#### [Given request]
Pictures in the entries below are to be left out; otherwise, reproduce exactly the lines from the first through the line containing "SC.camera = camo".

#### [Available records]
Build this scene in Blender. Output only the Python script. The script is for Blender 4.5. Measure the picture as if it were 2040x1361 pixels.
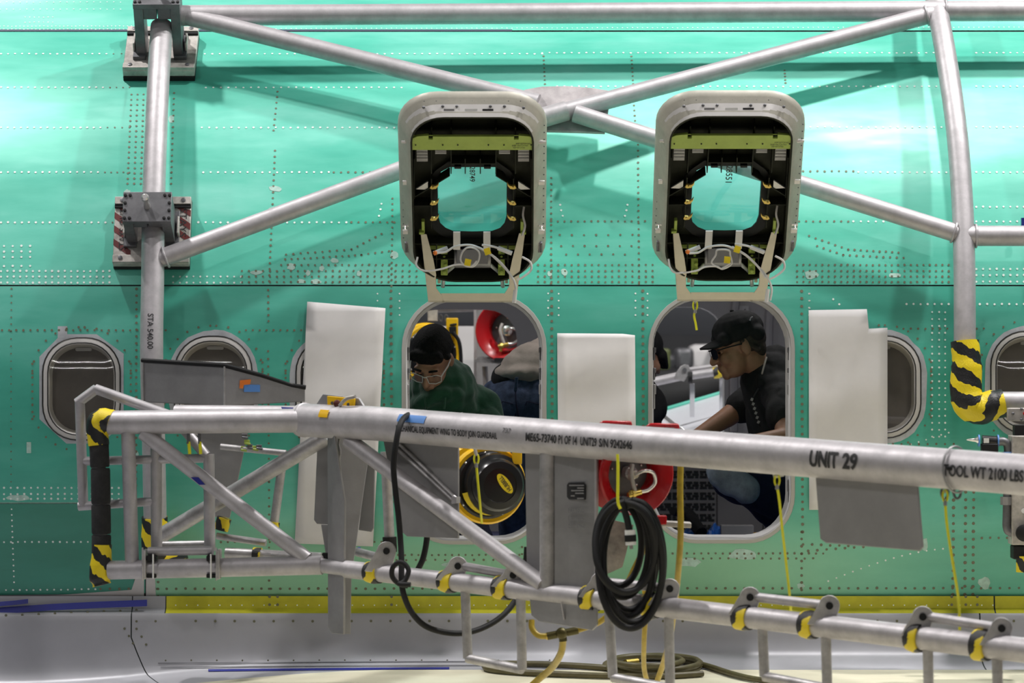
import bpy, bmesh, math, random
from mathutils import Vector, Matrix, Quaternion
from mathutils.geometry import tessellate_polygon

for o in list(bpy.data.objects): bpy.data.objects.remove(o)
SC = bpy.context.scene
COL = SC.collection
random.seed(7)

# ------------------------------------------------------------------ camera
FPX = 7710.0            # focal length in pixels of the 2040 wide frame
CZ = 3.4                # camera height
CD = 15.0               # distance from the widest line of the fuselage
cam = bpy.data.cameras.new('camera'); camo = bpy.data.objects.new('camera', cam); COL.objects.link(camo)
camo.location = (0, -CD, CZ); camo.rotation_euler = (math.pi/2, 0, 0)
cam.sensor_width = 36; cam.lens = 36*FPX/2040; cam.clip_end = 300
cam.dof.use_dof = True; cam.dof.focus_distance = 15.2; cam.dof.aperture_fstop = 4.5
SC.camera = camo

# ------------------------------------------------------------------ world, hangar and fill lamps, exposure
SC.view_settings.view_transform = 'Standard'; SC.view_settings.look = 'None'
SC.view_settings.gamma = 1; SC.view_settings.use_curve_mapping = False
SC.view_settings.exposure = -0.15
W = bpy.data.worlds.new('hangar_air'); SC.world = W; W.use_nodes = True
W.node_tree.nodes['Background'].inputs[0].default_value = (0.62, 0.66, 0.72, 1)
W.node_tree.nodes['Background'].inputs[1].default_value = 0.07
def lamp(x, y, z, sx, sy, e, col=(1, 0.97, 0.95)):
    l = bpy.data.lights.new('hangar_or_fill_lamp', 'AREA'); l.shape = 'RECTANGLE'; l.size = sx; l.size_y = sy
    l.energy = e; l.color = col
    o = bpy.data.objects.new('hangar_or_fill_lamp', l); COL.objects.link(o); o.location = (x, y, z)
    return o
# compact high-bay lamps above the fuselage, strip lamps further out in the hangar
for x, y, e in ((4.7, -.3, 620), (-3.9, -.3, 450), (1.7, -1.3, 270), (-9.5, -2.6, 240), (9.5, -2.6, 240), (-4.6, -6.5, 120), (4.6, -6.5, 120)):
    lamp(x, y, 10.5, .30, .30, e)
for x in (-8, 0.3, 8.4):
    lamp(x, -12.0, 10.5, 4.0, 0.25, 65)
for x in (-4.2, 4.0):
    lamp(x, -20.0, 10.5, 4.0, 0.25, 85)
for x, y in ((-5.6, -32), (7.2, -32), (-4.6, -36.5), (7.9, -36.5)):
    lamp(x, y, 10.5, 4.2, 0.25, 120)
for x in (-1.3, 1.3):      # unseen fill lamps added under the cabin ceiling to brighten the people
    lamp(x, 1.3, 4.75, 1.2, 0.12, 16)
for x in (-4.2, 4.0):
    lamp(x, 8.5, 10.5, 1.5, 0.4, 420)

# ------------------------------------------------------------------ geometry helpers
RF = 1.88
ZF = CZ - (830-680.5)/514.0
def P(px, py, y):
    d = y + CD
    return Vector(((px-1020)/FPX*d, y, CZ-(py-680.5)/FPX*d))
def S(px, py, off=0.0):
    """camera ray meets the fuselage cylinder of radius RF+off"""
    b = -(py-680.5)/FPX; R = RF+off
    # y=-CD+t ; z=CZ+b t ; (y-RF)^2+(z-ZF)^2=R^2
    A = 1+b*b; B = 2*(-(CD+RF)+b*(CZ-ZF)); C = (CD+RF)**2+(CZ-ZF)**2-R*R
    D = B*B-4*A*C
    if D < 0: D = 0
    t = (-B-math.sqrt(D))/(2*A)
    return Vector(((px-1020)/FPX*t, t-CD, CZ+b*t))
def N(p):
    v = Vector((0, p.y-RF, p.z-ZF)); return v.normalized()
def cyl(x, s, off=0.0):
    th = s/RF; R = RF+off
    return Vector((x, RF-R*math.cos(th), ZF+R*math.sin(th)))
def uncyl(p):
    return p.x, RF*math.atan2(p.z-ZF, RF-p.y)

ROOT = {}
def thing(name, label, cat, loc=(0, 0, 0), group=None):
    o = bpy.data.objects.new(name, None); COL.objects.link(o); o.location = loc; o.empty_display_size = 0.05
    o['label'] = label; o['category'] = cat
    if group: o['group'] = group
    ROOT[o] = Vector(loc)
    return o
def tag(o, label, cat, group=None):
    o['label'] = label; o['category'] = cat
    if group: o['group'] = group
    return o
def mk(name, verts, faces, mat, parent=None, smooth=None, uvs=None, bevel=0, label=None, kind=None):
    base = ROOT.get(parent, Vector((0, 0, 0))) if parent else Vector((0, 0, 0))
    me = bpy.data.meshes.new(name)
    me.from_pydata([tuple(Vector(v)-base) for v in verts], [], [tuple(f) for f in faces])
    me.validate()
    if isinstance(mat, (list, tuple)):
        for m in mat: me.materials.append(m)
    else: me.materials.append(mat)
    if uvs:
        ul = me.uv_layers.new(name='uv')
        for pg in me.polygons:
            us = [uvs[me.loops[i].vertex_index] for i in pg.loop_indices]; wrap = max(q[0] for q in us)-min(q[0] for q in us) > .5
            for i, q in zip(pg.loop_indices, us): ul.data[i].uv = (q[0]+1 if wrap and q[0] < .5 else q[0], q[1])
    bm = bmesh.new(); bm.from_mesh(me); bmesh.ops.recalc_face_normals(bm, faces=bm.faces); bm.to_mesh(me); bm.free()
    if smooth is not None:
        for p in me.polygons: p.use_smooth = True
        me.set_sharp_from_angle(angle=math.radians(smooth))
    o = bpy.data.objects.new(name, me); COL.objects.link(o)
    if parent: o.parent = parent; ROOT[o] = base
    else: ROOT[o] = base
    if bevel:
        md = o.modifiers.new('bevel', 'BEVEL'); md.width = bevel; md.segments = 2; md.limit_method = 'ANGLE'
    if label: o['label'] = label
    if kind: o['kind'] = kind
    return o
class MB:
    """collects simple shapes into one mesh"""
    def __init__(s): s.v = []; s.f = []; s.uv = []; s.mi = []
    def add(s, v, f, uv=None, mi=0):
        n = len(s.v); s.v += list(v); s.f += [tuple(i+n for i in q) for q in f]
        s.uv += uv if uv else [(0, 0)]*len(v); s.mi += [mi]*len(f)
        return s
    def tube(s, *a, **k):
        mi = k.pop('mi', 0)
        v, f, u = tube_data(*a, **k); return s.add(v, f, u, mi)
    def box(s, c, ax, ay, az, sx, sy, sz, mi=0):
        c = Vector(c); v = []
        for k in (-.5, .5):
            for j in (-.5, .5):
                for i in (-.5, .5): v.append(c+ax*(i*sx)+ay*(j*sy)+az*(k*sz))
        return s.add(v, [(0, 1, 3, 2), (4, 6, 7, 5), (0, 4, 5, 1), (2, 3, 7, 6), (0, 2, 6, 4), (1, 5, 7, 3)], None, mi)
    def plate(s, pts, t, n=None, mi=0):
        v, f = plate_data(pts, t, n); return s.add(v, f, None, mi)
    def lathe(s, *a, **k):
        mi = k.pop('mi', 0)
        v, f = lathe_data(*a, **k); return s.add(v, f, None, mi)
    def ball(s, c, r, mi=0, seg=10, rings=6, rot=None):
        v, f = ball_data(c, r, seg, rings, rot); return s.add(v, f, None, mi)
    def build(s, name, mat, parent=None, smooth=40, bevel=0, label=None, kind=None):
        o = mk(name, s.v, s.f, mat, parent, smooth, s.uv, bevel, label, kind)
        if any(s.mi) and len(o.data.polygons) == len(s.mi):
            for p, m in zip(o.data.polygons, s.mi): p.material_index = m
        return o
def catmull(pts, n=8):
    pts = [Vector(p) for p in pts]
    if len(pts) < 3: return pts
    out = []; q = [2*pts[0]-pts[1]]+pts+[2*pts[-1]-pts[-2]]
    for i in range(1, len(q)-2):
        a, b, c, d = q[i-1], q[i], q[i+1], q[i+2]
        for k in range(n):
            t = k/n
            out.append(.5*((2*b)+(c-a)*t+(2*a-5*b+4*c-d)*t*t+(3*b-a-3*c+d)*t**3))
    out.append(pts[-1]); return out
def tube_data(pts, r, seg=18, smooth=0, cap=True, closed=False, wob=0, ry=None):
    pts = catmull(pts, smooth) if smooth else [Vector(p) for p in pts]
    n = len(pts); rs = r if isinstance(r, (list, tuple)) else None
    T = []
    for i in range(n):
        if closed: t = pts[(i+1) % n]-pts[i-1]
        elif i == 0: t = pts[1]-pts[0]
        elif i == n-1: t = pts[-1]-pts[-2]
        else: t = (pts[i+1]-pts[i]).normalized()+(pts[i]-pts[i-1]).normalized()
        T.append(t.normalized())
    up = Vector((0, 0, 1)) if abs(T[0].z) < .9 else Vector((0, -1, 0))
    u = T[0].cross(up).normalized(); v = []; uv = []; L = 0
    for i in range(n):
        if i:
            q = T[i-1].rotation_difference(T[i]); u = (q @ u).normalized(); L += (pts[i]-pts[i-1]).length
        w = T[i].cross(u)
        k = 1.0
        if 0 < i < n-1 and not smooth:
            c = (pts[i]-pts[i-1]).normalized().dot(T[i]); k = 1/max(c, .6)
        rad = rs[min(int(i*len(rs)/n), len(rs)-1)] if rs and len(rs) != n else (rs[i] if rs else r)
        if wob: rad *= 1+random.uniform(-wob, wob)
        for j in range(seg):
            a = 2*math.pi*j/seg
            v.append(pts[i]+(u*math.cos(a)+w*math.sin(a))*rad*k); uv.append((j/seg, L))
    f = []
    m = n if closed else n-1
    for i in range(m):
        for j in range(seg):
            a = i*seg+j; b = i*seg+(j+1) % seg; c = ((i+1) % n)*seg+(j+1) % seg; d = ((i+1) % n)*seg+j
            f.append((a, b, c, d))
    if cap and not closed:
        f.append(tuple(range(seg))[::-1]); f.append(tuple(range((n-1)*seg, n*seg)))
    return v, f, uv
def tube(name, pts, r, mat, parent=None, **k):
    lab = k.pop('label', None); bev = k.pop('bevel', 0)
    v, f, u = tube_data(pts, r, **k)
    return mk(name, v, f, mat, parent, 40, u, bev, lab)
def newell(pts):
    n = Vector((0, 0, 0))
    for i in range(len(pts)):
        a, b = pts[i], pts[(i+1) % len(pts)]
        n += Vector(((a.y-b.y)*(a.z+b.z), (a.z-b.z)*(a.x+b.x), (a.x-b.x)*(a.y+b.y)))
    return n.normalized()
def plate_data(pts, t, n=None):
    pts = [Vector(p) for p in pts]; n = Vector(n).normalized() if n is not None else newell(pts); k = len(pts)
    v = [p-n*(t/2) for p in pts]+[p+n*(t/2) for p in pts]
    f = []
    for tri in tessellate_polygon([pts]):
        f.append(tuple(tri)[::-1]); f.append(tuple(i+k for i in tri))
    for i in range(k): j = (i+1) % k; f.append((i, j, j+k, i+k))
    return v, f
def plate(name, pts, t, mat, parent=None, n=None, bevel=0.0, label=None):
    pts = [Vector(p) for p in pts]; nn = Vector(n).normalized() if n is not None else newell(pts); k = len(pts)
    v = [p-nn*(t/2) for p in pts]+[p+nn*(t/2) for p in pts]
    f = [tuple(range(k))[::-1], tuple(range(k, 2*k))]+[(i, (i+1) % k, (i+1) % k+k, i+k) for i in range(k)]
    return mk(name, v, f, mat, parent, 30, None, bevel, label)
def basis(d, up=Vector((0, 0, 1))):
    d = Vector(d).normalized()
    if abs(d.dot(up)) > .95: up = Vector((0, -1, 0))
    u = d.cross(up).normalized(); w = u.cross(d).normalized()
    return u, w, d
def lathe_data(c, axis, prof, seg=32, cap0=True, cap1=True):
    u, w, d = basis(axis); c = Vector(c); v = []; f = []
    for r, h in prof:
        for j in range(seg):
            a = 2*math.pi*j/seg; v.append(c+d*h+(u*math.cos(a)+w*math.sin(a))*r)
    for i in range(len(prof)-1):
        for j in range(seg): f.append((i*seg+j, i*seg+(j+1) % seg, (i+1)*seg+(j+1) % seg, (i+1)*seg+j))
    if cap0: f.append(tuple(range(seg))[::-1])
    if cap1: f.append(tuple(range((len(prof)-1)*seg, len(prof)*seg)))
    return v, f
def lathe(name, c, axis, prof, mat, parent=None, seg=32, smooth=35, label=None, **k):
    v, f = lathe_data(c, axis, prof, seg, **k); return mk(name, v, f, mat, parent, smooth, None, 0, label)
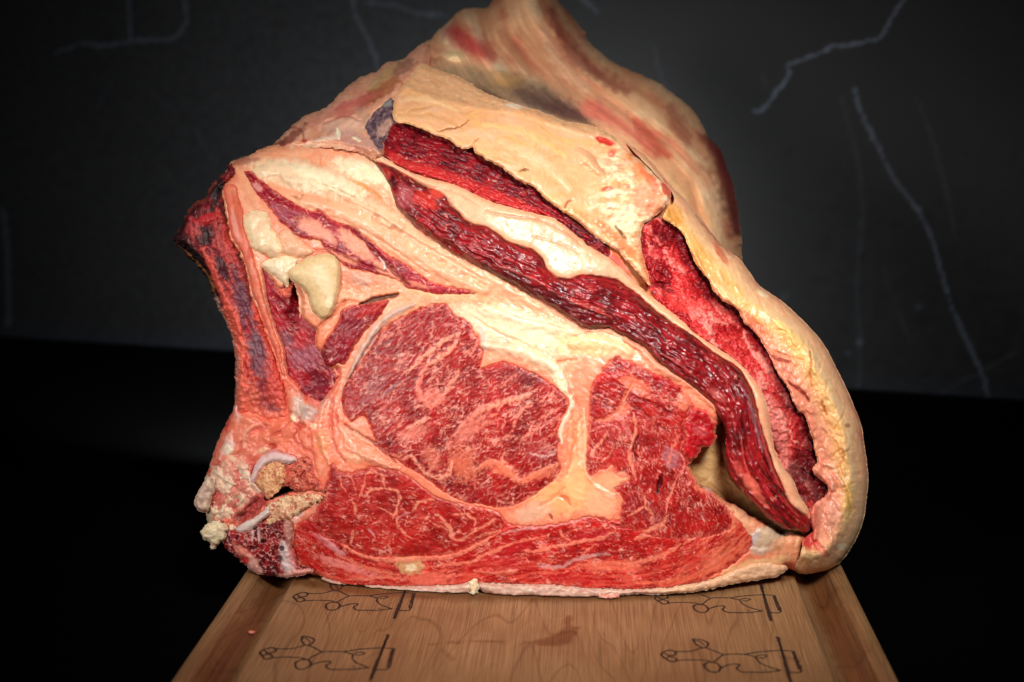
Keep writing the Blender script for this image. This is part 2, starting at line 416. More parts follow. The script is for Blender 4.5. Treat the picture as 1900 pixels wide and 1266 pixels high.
# -- thick slab of yellow fat lying on top
def p_slab(x, y, sd):
    u, v = rot(x, y, 25)
    c, e = fatty(x, y, u, v, 31, (C(226, 156, 108), C(236, 176, 126), C(240, 192, 150)), OR, .12, .8, 70)
    rl = np.interp(x, [730, 760, 820, 880, 960, 1060, 1140], [160, 166, 186, 200, 205, 240, 262]) + 4 * fbm(x / 20, y / 20, 30, 3)
    top = ss(5, -5, y - rl); e = e + 1.6 * np.exp(-((y - rl) / 7) ** 2)
    c = mix(c, C(218, 164, 118), top * .6)
    c = mix(c, C(196, 140, 98), top * ss(.0, .5, fbm(u / 30, v / 5, 34, 4)) * .5); c = mix(c, C(236, 204, 170), top * ss(.1, .6, fbm(x / 9, y / 5, 35, 4)) * .5)
    c = mix(c, C(236, 178, 104), ss(.1, .6, fbm(x / 60, y / 24, 33, 3)) * .5 * (1 - top)); c = mix(c, C(240, 190, 158), ss(.1, .6, fbm(x / 50, y / 30, 36, 3)) * .5 * (1 - top))
    cr = 1 - np.abs(fbm(u / 46 + .3 * fbm(x / 12, y / 12, 39, 3), v / 20, 40, 3)) * 14; k = ss(1080, 1020, x) * ss(.55, .95, cr) * ss(.1, .3, fbm(x / 50, y / 40, 42, 2)); e = e - 1.0 * k; c = mix(c, C(206, 140, 78), k * .5)
    e = e + .35 * fbm(x / 8, y / 8, 44, 4)
    m = ss(1080, 1140, x) * ss(240, 280, y)
    c = mix(c, CW, m * ss(-.3, .5, fbm(x / 22, y / 16, 37)) * .6); e = e + m * 2.2 * fbm(x / 30, y / 16, 38, 3, .5); c = mix(c, C(226, 110, 80), m * ss(.05, .45, fbm(x / 16, y / 8, 49, 4)) * .6)  # pale folds and red tissue, with white highlights painted into the right end
    blots(x, y, c, e, [(1050, 345, 45, 16, 35, C(222, 150, 92), .35), (1122, 262, 20, 6, 20, BR, .95, -1), (1134, 285, 8, 7, 0, RR, .7),
        (1180, 300, 34, 9, 50, OR, .55), (1210, 340, 30, 8, 55, RR, .6), (1236, 352, 7, 20, -25, BR, .75, -1), (1128, 351, 12, 5, -10, RR, .7, -.8), (1190, 322, 30, 10, 48, OR, .6), (1200, 370, 28, 22, 30, FP, .7),
        (1220, 392, 26, 12, 30, C(220, 120, 80), .6), (1100, 410, 40, 6, 30, C(214, 136, 72), .55), (1140, 440, 50, 9, 42, OR, .6), (1160, 410, 22, 26, 0, CW, .6), (1197, 495, 12, 34, -12, C(226, 140, 92), .8), (1165, 465, 26, 8, 42, C(222, 130, 80), .8),
        (745, 222, 14, 8, 0, C(240, 190, 140), .5), (955, 197, 16, 4, 10, WT, .8)])
    strokes(x, y, c, e, [
        ('814,244 826,241 840,238 852,236 862,230 868,224', 2.4, C(150, 84, 30), .85, -1.6), ('877,270 880,264 888,256', 2.2, C(180, 110, 50), .7, -1),
        ('965,318 974,316 981,315', 2.6, C(120, 60, 30), .8, -1.2), ('1048,386 1052,378 1060,372', 2.6, C(150, 70, 40), .8, -1.5), ('1143,421 1152,432 1161,443', 3.4, C(140, 80, 16), .9, -2.5),
        ('758,208 770,203 782,201 800,198', 2, C(200, 140, 70), .6, -.8), ('907,290 930,296 960,306', 2, C(214, 150, 90), .5, -.5),
        ('745,190 770,182 810,190 850,205', 5, C(244, 206, 150), .5, .6), ('740,212 765,214 800,214 830,222 860,240', 4, C(214, 150, 88), .4, -.5), ('900,230 960,240 1010,262 1050,290', 9, C(244, 196, 120), .45, .7), ('930,262 980,285 1030,320 1060,350', 12, C(244, 206, 160), .4, .7), ('862,214 880,207 900,204 940,206 970,212 1010,226 1060,240 1100,252', 3, C(224, 160, 104), .4, .5), ('1000,235 1030,255 1070,262 1098,262', 3, YO, .4, .4),
        ('1094,366 1120,360 1150,356 1170,356', 6, CW, .35, .4), ('1120,335 1140,326 1165,330 1175,345', 7, CW, .35, .5), ('1100,385 1130,380 1160,384', 7, CW, .35, .3)])
    return c, e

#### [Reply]
Build this scene in Blender. Output only the Python script. The script is for Blender 4.5. Measure the picture as if it were 2040x1361 pixels.
import bpy, bmesh, math, random
from mathutils import Vector, Matrix, Quaternion
from mathutils.geometry import tessellate_polygon

for o in list(bpy.data.objects): bpy.data.objects.remove(o)
SC = bpy.context.scene
COL = SC.collection
random.seed(7)

# ------------------------------------------------------------------ camera
FPX = 7710.0            # focal length in pixels of the 2040 wide frame
CZ = 3.4                # camera height
CD = 15.0               # distance from the widest line of the fuselage
cam = bpy.data.cameras.new('camera'); camo = bpy.data.objects.new('camera', cam); COL.objects.link(camo)
camo.location = (0, -CD, CZ); camo.rotation_euler = (math.pi/2, 0, 0)
cam.sensor_width = 36; cam.lens = 36*FPX/2040; cam.clip_end = 300
cam.dof.use_dof = True; cam.dof.focus_distance = 15.2; cam.dof.aperture_fstop = 4.5
SC.camera = camo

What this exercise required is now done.